Nyembezi-Heita announces her departure from AMSA
In yet another surprise high-profile resignation, ArcelorMittal South Africa (AMSA) CEO Nonkululeko Nyembezi-Heita has announced that she will be leaving the company on February 18, following a six-year stint.
Her resignation follows only days after Eskom CEO Brian Dames announced that he would be departing the organisation at the end of March.
AMSA chairperson Mpho Makwana, who coincidentally acted as executive chairperson of Eskom following the acrimonious departure of Jacob Maroga in late 2009 and ahead of the appointment of Dames in mid-2010, described Nyembezi-Heita’s contribution as “tremendous”, while wishing her success in the “next chapter of her career”.
He said the board would embark on a search for a successor, adding that “an announcement on the transitional period will be made in due course”.
Nyembezi-Heita described her tenure as challenging, but stressed that the management team had achieved significant advances in a number of areas.
“Our safety performance is now world-class and we have also taken huge strides towards meeting our environmental obligations. There is steady progress in our operational improvement programmes with pleasing results in places,” she said in a statement.
Nyembezi-Heita added that, as the market turned “we can expect a marked improvement in our financial performance, aided in no small measure by the recent settlement with Kumba”.
The settlement with Kumba was reached in mid-November, which is designed to resolving a long-running dispute over iron-ore supply from Kumba to AMSA. Effective from January 1, 2014, the deal regulates the sale of 6.25-million tons of iron-ore a year from Kumba’s Sishen and Thabazimbi mines to AMSA’s steel mills in Gauteng, KwaZulu-Natal and the Western Cape.

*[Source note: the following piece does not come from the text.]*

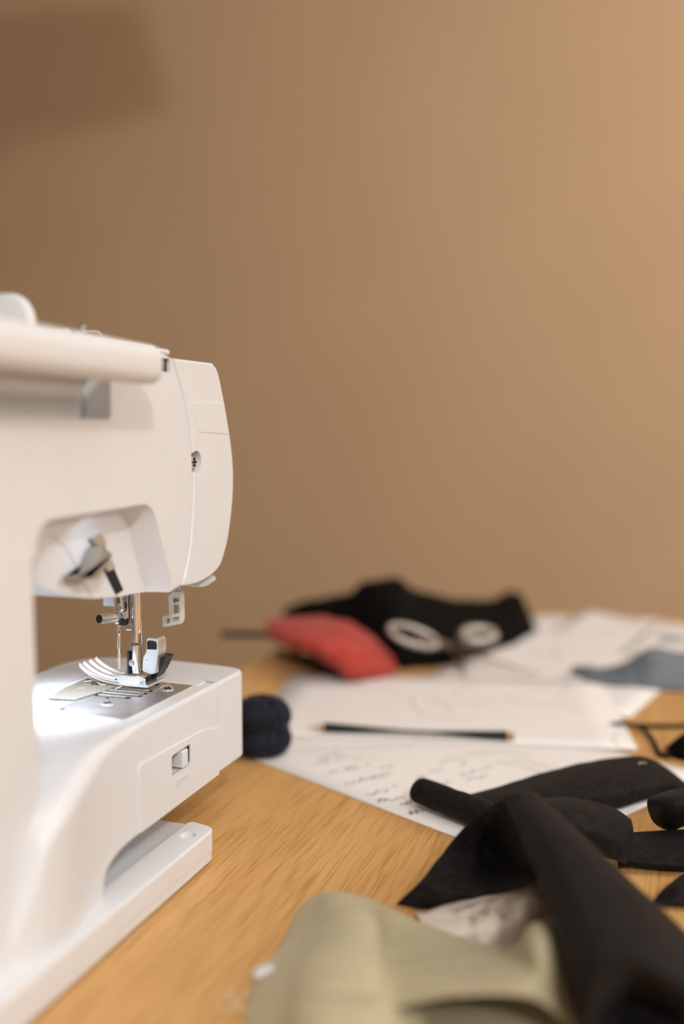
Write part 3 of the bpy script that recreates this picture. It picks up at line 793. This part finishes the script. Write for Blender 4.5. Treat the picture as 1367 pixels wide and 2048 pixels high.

The material, which will be supplied in line with agreed specifications, is to be supplied at a price derived using the cost of production at Sishen’s dense media separation plant, plus a 20% margin. A ceiling price equal to the Sishen export parity price at the mine gate has also been agreed. The pricing arrangement will endure for the life of the Sishen mine, which is currently estimated at more than 18 years.